Baseball: Underclassmen starters Portland, Mason and Schindler learning on the job

Alex Putterman, Assistant Sports Editor

There’s no question Northwestern’s starting pitchers have a lot to learn.

With presumptive ace Brandon Magallones sidelined indefinitely with a high-grade stress fracture in his shin, the Wildcats will rely on a freshman and two sophomores as their weekend starters for at least the next few series.

For the youthful trio, results haven’t been great. Freshman Joe Schindler and sophomores Reed Mason and Matt Portland have combined to allow 33 earned runs in 44 innings pitched this season, for a 6.75 ERA.

Those early returns won’t stop NU from continuing to throw them into the fire, partly because of a lack of options but also to promote long-term development.

“You only have them for four years anyway,” said Tim Stoddard, NU’s assistant coach and a former Major League reliever. “They’re always in a learning process as they go through their college careers. The tough part is, with losing Mags, we now have three guys that are still building all the experience and the knowledge and how to pitch.”

For Schindler — who has a team-worst 8.40 ERA — the adjustment to college has been admittedly difficult. Against Tennessee Tech last weekend, the freshman said he was throwing hard and over the plate but was knocked around anyway.

“In high school I could dominate with my velocity, but now it’s about learning how to pitch to the corners of the plate,” Schindler said. “My velocity will come as I get older. Right now I throw probably 87 or so, which was hard in high school, but now it’s average at best. … What I need to focus on is location.”

Mason feels Schindler’s pain. As a freshman last season, the light-throwing left-hander allowed his share of hits but limited his walks and finished with a 2.92 ERA.

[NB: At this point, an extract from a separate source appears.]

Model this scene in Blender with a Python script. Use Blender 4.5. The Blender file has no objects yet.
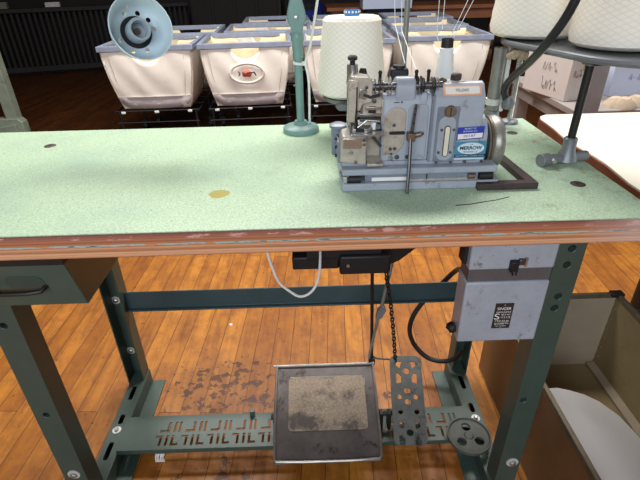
import bpy, bmesh, math, random
from mathutils import Vector, Matrix
random.seed(7)
scn = bpy.context.scene
COL = scn.collection
PI = math.pi
T = 0.76                                   # table height

# ------------------------------------------------------------------ colours / materials
def S(r, g, b):
    def f(c):
        c /= 255.0
        return c / 12.92 if c <= 0.04045 else ((c + 0.055) / 1.055) ** 2.4
    return (f(r), f(g), f(b), 1.0)

def newmat(name):
    m = bpy.data.materials.new(name); m.use_nodes = True
    nt = m.node_tree
    b = nt.nodes.get('Principled BSDF')
    return m, nt, b

def N(nt, t, **kw):
    n = nt.nodes.new(t)
    for k, v in kw.items():
        if k in n.inputs: n.inputs[k].default_value = v
        else: setattr(n, k, v)
    return n

def ramp(nt, src, stops, interp='LINEAR'):
    r = nt.nodes.new('ShaderNodeValToRGB'); r.color_ramp.interpolation = interp
    e = r.color_ramp.elements
    while len(e) < len(stops): e.new(0.5)
    for el, (p, c) in zip(e, stops):
        el.position = p; el.color = c if len(c) == 4 else (*c, 1)
    nt.links.new(src, r.inputs[0]); return r

def mixc(nt, fac, a, b, mode='MIX'):
    m = nt.nodes.new('ShaderNodeMix'); m.data_type = 'RGBA'; m.blend_type = mode
    for s, v in ((0, fac), (6, a), (7, b)):
        if hasattr(v, 'is_output') or isinstance(v, bpy.types.NodeSocket): nt.links.new(v, m.inputs[s])
        else: m.inputs[s].default_value = v
    return m.outputs[2]

def math_(nt, op, a, b=None, c=None):
    n = nt.nodes.new('ShaderNodeMath'); n.operation = op
    for i, v in enumerate((a, b, c)):
        if v is None: continue
        if isinstance(v, bpy.types.NodeSocket): nt.links.new(v, n.inputs[i])
        else: n.inputs[i].default_value = v
    return n.outputs[0]

def mapped(nt, scale=(1, 1, 1), rot=(0, 0, 0), loc=(0, 0, 0)):
    tc = nt.nodes.new('ShaderNodeTexCoord'); mp = nt.nodes.new('ShaderNodeMapping')
    mp.inputs['Scale'].default_value = scale; mp.inputs['Rotation'].default_value = rot
    mp.inputs['Location'].default_value = loc
    nt.links.new(tc.outputs['Object'], mp.inputs['Vector']); return mp.outputs[0]

def plain(name, col, rough=0.5, metal=0.0, var=0.12, scale=30, bump=0.0, wear=None, wear_at=0.66, wscale=14, coat=0):
    """base colour with soft mottling, optional worn patches and fine bump"""
    m, nt, b = newmat(name)
    v = mapped(nt)
    n = N(nt, 'ShaderNodeTexNoise', Scale=scale, Detail=6.0, Roughness=0.65); nt.links.new(v, n.inputs['Vector'])
    dk = tuple(c * (1 - var) for c in col[:3]) + (1,); lt = tuple(min(1, c * (1 + var)) for c in col[:3]) + (1,)
    c = ramp(nt, n.outputs[0], [(0.3, dk), (0.7, lt)]).outputs[0]
    if wear:
        n2 = N(nt, 'ShaderNodeTexNoise', Scale=wscale, Detail=8.0, Roughness=0.75); nt.links.new(v, n2.inputs['Vector'])
        f = ramp(nt, n2.outputs[0], [(wear_at - 0.05, (0, 0, 0)), (wear_at + 0.05, (1, 1, 1))]).outputs[0]
        c = mixc(nt, f, c, wear)
    nt.links.new(c, b.inputs['Base Color'])
    b.inputs['Roughness'].default_value = rough; b.inputs['Metallic'].default_value = metal
    if coat: b.inputs['Coat Weight'].default_value = coat
    if bump:
        bp = N(nt, 'ShaderNodeBump', Strength=bump, Distance=0.002); nt.links.new(n.outputs[0], bp.inputs['Height'])
        nt.links.new(bp.outputs[0], b.inputs['Normal'])
    return m

def floor_mat():
    m, nt, b = newmat('maple_boards')
    v = mapped(nt, rot=(0, 0, PI / 2 + .05))
    br = N(nt, 'ShaderNodeTexBrick', Scale=1.0, **{'Mortar Size': 0.0011, 'Mortar Smooth': 0.2, 'Brick Width': 0.83, 'Row Height': 0.059, 'Bias': 0.0})
    br.offset = 0.37; br.offset_frequency = 2; br.squash = 1
    br.inputs['Color1'].default_value = S(198, 130, 52); br.inputs['Color2'].default_value = S(160, 97, 36); br.inputs['Mortar'].default_value = S(84, 46, 18)
    nt.links.new(v, br.inputs['Vector'])
    v2 = mapped(nt, scale=(46, 4, 1))
    g = N(nt, 'ShaderNodeTexNoise', Scale=1.0, Detail=7.0, Roughness=0.62); nt.links.new(v2, g.inputs['Vector'])
    gr = ramp(nt, g.outputs[0], [(0.25, (0.5, 0.44, 0.38)), (0.52, (0.95, 0.95, 0.95)), (0.75, (1.12, 1.1, 1.05))]).outputs[0]
    c = mixc(nt, 1.0, br.outputs[0], gr, 'MULTIPLY')
    v3 = mapped(nt, scale=(5.5, 4, 1))
    d = N(nt, 'ShaderNodeTexNoise', Scale=2.6, Detail=8.0, Roughness=0.7); nt.links.new(v3, d.inputs['Vector'])
    df = ramp(nt, d.outputs[0], [(0.42, (0, 0, 0)), (0.7, (0.75, 0.75, 0.75))]).outputs[0]
    c = mixc(nt, df, c, S(112, 58, 22))
    v4 = mapped(nt, scale=(1, 1, 1))
    sk = N(nt, 'ShaderNodeTexNoise', Scale=62.0, Detail=3.0, Roughness=0.5); nt.links.new(v4, sk.inputs['Vector'])
    c = mixc(nt, ramp(nt, sk.outputs[0], [(0.68, (0, 0, 0)), (0.72, (0.8,) * 3)]).outputs[0], c, S(70, 40, 24))
    # oil drips around the workstation; the thin band paints in the crossbar's shadow
    tc = nt.nodes.new('ShaderNodeTexCoord'); sp = nt.nodes.new('ShaderNodeSeparateXYZ'); nt.links.new(tc.outputs['Object'], sp.inputs[0])
    X, Y = sp.outputs[0], sp.outputs[1]
    def blob(cx, cy, rx, ry):
        dx = math_(nt, 'DIVIDE', math_(nt, 'SUBTRACT', X, cx), rx); dy = math_(nt, 'DIVIDE', math_(nt, 'SUBTRACT', Y, cy), ry)
        q = math_(nt, 'ADD', math_(nt, 'MULTIPLY', dx, dx), math_(nt, 'MULTIPLY', dy, dy))
        return math_(nt, 'MAXIMUM', math_(nt, 'SUBTRACT', 1.0, q), 0.0)
    s1 = N(nt, 'ShaderNodeTexNoise', Scale=34.0, Detail=6.0, Roughness=0.65); nt.links.new(tc.outputs['Object'], s1.inputs['Vector'])
    m1 = math_(nt, 'MAXIMUM', blob(-0.30, 0.42, 0.24, 0.17), math_(nt, 'MULTIPLY', blob(-0.1, 0.36, 0.46, 0.045), 1.1))
    m1 = math_(nt, 'MAXIMUM', m1, math_(nt, 'MULTIPLY', blob(-0.24, 0.12, 0.2, 0.09), 0.8))
    sf = math_(nt, 'ADD', s1.outputs[0], math_(nt, 'MULTIPLY', m1, 0.16))
    sf = ramp(nt, sf, [(0.66, (0, 0, 0)), (0.69, (1, 1, 1))]).outputs[0]
    gate = math_(nt, 'MULTIPLY', ramp(nt, m1, [(0.0, (0, 0, 0)), (0.12, (1, 1, 1))]).outputs[0], 0.85)
    c = mixc(nt, math_(nt, 'MULTIPLY', sf, gate), c, S(62, 34, 26))
    c = mixc(nt, math_(nt, 'MULTIPLY', m1, 0.35), c, S(84, 50, 30))
    # boards turn much darker beyond the bay, along a ragged edge
    e = N(nt, 'ShaderNodeTexNoise', Scale=2.2, Detail=4.0); nt.links.new(tc.outputs['Object'], e.inputs['Vector'])
    yy = math_(nt, 'ADD', Y, math_(nt, 'MULTIPLY', e.outputs[0], 0.5))
    far = ramp(nt, math_(nt, 'DIVIDE', yy, 4.0), [(0.46, (0, 0, 0)), (0.58, (1, 1, 1))]).outputs[0]
    dark = mixc(nt, 1.0, c, (0.16, 0.13, 0.13, 1), 'MULTIPLY')
    c = mixc(nt, far, c, dark)
    nt.links.new(c, b.inputs['Base Color'])
    rr = ramp(nt, d.outputs[0], [(0.3, (0.36,) * 3), (0.7, (0.6,) * 3)]).outputs[0]
    nt.links.new(rr, b.inputs['Roughness']); b.inputs['Specular IOR Level'].default_value = 0.35
    bp = N(nt, 'ShaderNodeBump', Strength=0.25, Distance=0.002); nt.links.new(br.outputs[1], bp.inputs['Height']); bp.invert = True
    nt.links.new(bp.outputs[0], b.inputs['Normal'])
    return m

def laminate_mat():
    m, nt, b = newmat('green_linoleum')
    v = mapped(nt)
    n = N(nt, 'ShaderNodeTexNoise', Scale=330.0, Detail=4.0, Roughness=0.8); nt.links.new(v, n.inputs['Vector'])
    c = ramp(nt, n.outputs[0], [(0.32, S(142, 168, 138)), (0.5, S(180, 204, 174)), (0.7, S(212, 230, 200))]).outputs[0]
    n2 = N(nt, 'ShaderNodeTexNoise', Scale=5.0, Detail=6.0, Roughness=0.6); nt.links.new(v, n2.inputs['Vector'])
    c = mixc(nt, ramp(nt, n2.outputs[0], [(0.45, (0, 0, 0)), (0.8, (0.55,) * 3)]).outputs[0], c, S(138, 166, 158))
    vo = N(nt, 'ShaderNodeTexVoronoi', Scale=42.0); nt.links.new(v, vo.inputs['Vector'])
    c = mixc(nt, ramp(nt, vo.outputs[0], [(0.045, (0.8,) * 3), (0.075, (0, 0, 0))]).outputs[0], c, S(112, 138, 112))
    # amber glue stain with an irregular rim, and greasy brown rubbing at the right end
    tc = nt.nodes.new('ShaderNodeTexCoord'); sp = nt.nodes.new('ShaderNodeSeparateXYZ'); nt.links.new(tc.outputs['Object'], sp.inputs[0])
    wob = N(nt, 'ShaderNodeTexNoise', Scale=70.0, Detail=3.0); nt.links.new(v, wob.inputs['Vector'])
    def spot(cx, cy, rx, ry, jit, lo, hi, scale=1.0):
        dx = math_(nt, 'DIVIDE', math_(nt, 'SUBTRACT', sp.outputs[0], cx), rx); dy = math_(nt, 'DIVIDE', math_(nt, 'SUBTRACT', sp.outputs[1], cy), ry)
        q = math_(nt, 'ADD', math_(nt, 'MULTIPLY', dx, dx), math_(nt, 'MULTIPLY', dy, dy))
        q = math_(nt, 'ADD', q, math_(nt, 'MULTIPLY', math_(nt, 'SUBTRACT', wob.outputs[0], 0.5), jit))
        return ramp(nt, q, [(lo, (scale,) * 3), (hi, (0, 0, 0))]).outputs[0]
    c = mixc(nt, spot(-0.156, 0.124, 0.017, 0.0165, 1.6, 0.93, 1.0), c, S(172, 160, 84))
    g = N(nt, 'ShaderNodeTexNoise', Scale=24.0, Detail=8.0, Roughness=0.75); nt.links.new(v, g.inputs['Vector'])
    gr = ramp(nt, g.outputs[0], [(0.52, (0, 0, 0)), (0.66, (1, 1, 1))]).outputs[0]
    for cx, cy, rx, ry, s in ((0.45, 0.24, 0.12, 0.2, 0.8), (0.43, 0.4, 0.1, 0.12, 0.7), (0.35, 0.03, 0.1, 0.03, 0.8), (0.44, 0.06, 0.07, 0.04, 0.7), (-0.06, 0.22, 0.05, 0.03, 0.3), (0.49, 0.12, 0.012, 0.1, 0.8)):
        c = mixc(nt, math_(nt, 'MULTIPLY', spot(cx, cy, rx, ry, 0.4, 0.0, 1.0, s), gr), c, S(128, 110, 82))
    nt.links.new(c, b.inputs['Base Color'])
    b.inputs['Roughness'].default_value = 0.42; b.inputs['Specular IOR Level'].default_value = 0.4
    bp = N(nt, 'ShaderNodeBump', Strength=0.12, Distance=0.001); nt.links.new(n.outputs[0], bp.inputs['Height']); nt.links.new(bp.outputs[0], b.inputs['Normal'])
    return m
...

He did so with his brain as much as his arm.

“I’m not the type of overpowering pitcher that commands respect off that bat,” Mason said this week. ”I’ve always taken pride in being able to prove people wrong. Through growing up and through high school, I didn’t have the best stuff; I still don’t have the best stuff in college baseball. But I take pride in my mental game, in being able to bounce back from rough outings and being able to control the image and just being able to be a complete pitcher.”

Now Mason is transitioning from starting against lesser competition during the week and coming out of the bullpen on weekends to a full-fledged weekend starter. That means facing top hitters two or three times in an afternoon.

The increase in competition will necessitate an adjustment in approach. Without high velocity, Mason relies on changing speeds, and last year that meant throwing a lot of curveballs. But the lefty knows good hitters will pick up a big-breaking curveball as the game goes and is developing his change-up as an alternative off-speed pitch.

Of course, the easiest way to improve is through on-the-job experience, and there will be no shortage of that for the Cats’ youthful trio. Schindler, Portland and Mason will all start this weekend at South Florida, where the Cats hope to end a four-game losing streak and tack a few wins onto their 2-8 record.

“We can do things on the side, this and that,” Stoddard says, “But right now it’s getting in games and pitching and going through it.”